著作権法や国立国会図書館法の改正により日本でも電子図書館構想が動き始めた。米国では検索大手のグーグルが図書館と一緒に出版物の電子化を進めている。フランスなど欧州でも電子図書館構想が進んでおり、日本でも基盤整備が急がれる。
計画では国立国会図書館に納本された出版物を作者や出版社など権利者の許諾を得て電子化し、外部から閲覧できるようにする。電子データの配信は国会図書館とは別に公的な組織を設け、有料で行う。一部は権利者に還元し、残りをシステムの運用に充てようという構想だ。
出版物の電子化は日本では国会図書館の蔵書が損傷しそうな場合に認められてきた。一方、最近の欧米の計画は新刊本も電子化し、インターネットで閲覧できるようにするという内容だ。法改正で日本も出版物を納本後すぐに電子化することが認められたため、原本を完全な状態で保存し、電子データを多くの国民が利用できるようになる。
国会図書館の年間の電子化予算は1億円前後だが、今年度補正予算で約100倍の127億円が認められた。現在、明治・大正期の約15万冊の電子データを公開しており、新たに蔵書の4分の1にあたる1968年以前の約90万冊を電子化する。

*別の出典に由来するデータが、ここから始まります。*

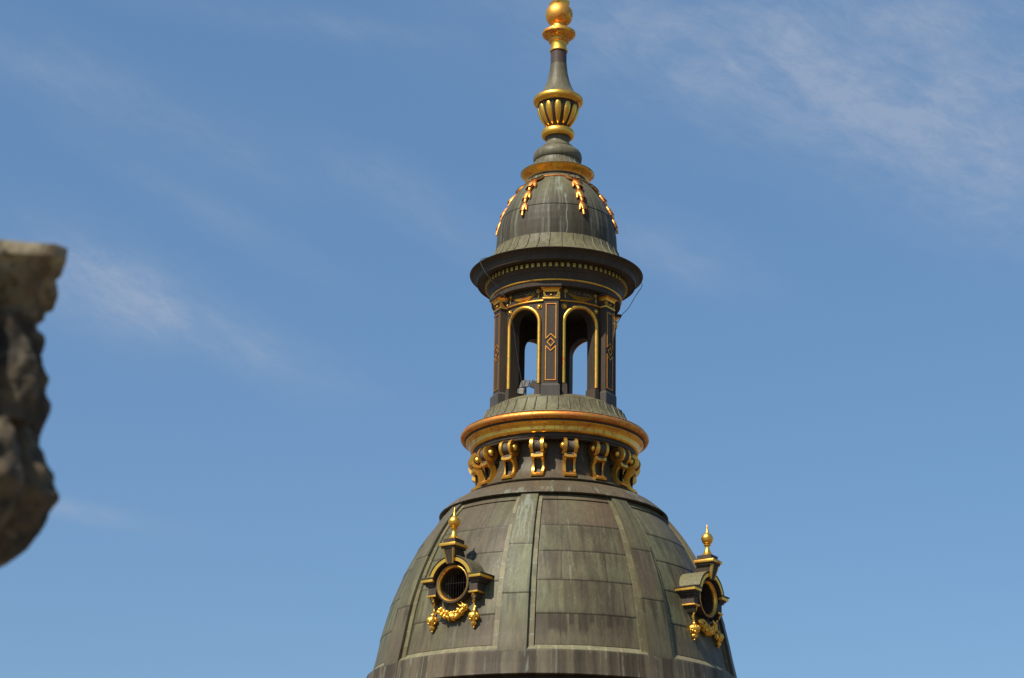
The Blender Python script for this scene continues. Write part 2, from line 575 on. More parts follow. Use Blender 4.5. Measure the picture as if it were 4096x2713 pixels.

電子図書館構想はこうした過去の出版物に加え新しい作品も電子化する計画だが、課題もある。まず国民の利便性を重視するあまり、出版事業が成り立たなくなっては本末転倒だ。閲覧方法や料金設定は出版社の経営にも配慮する必要があろう。
技術の選別も重要だ。電子化した記録方式が変わって、後で閲覧できなくなっては困る。現在は書誌情報や各ページの画像情報しかないが、今後の検索利用を考えれば、本文のテキスト化も求められよう。
将来的には出版と同時に電子データを自動的に納本できる仕組みが求められる。127億円は電子化作業が対象だが、そうした将来の基盤整備に一部を充てる工夫も必要だ。
グーグルの電子図書館は裁判で日本の出版物も含まれることが決まった。同社に協力する日本の出版社も現れたが、ネット時代に日本として文化の維持継承を図るなら、早期に国内基盤を整備する必要がある。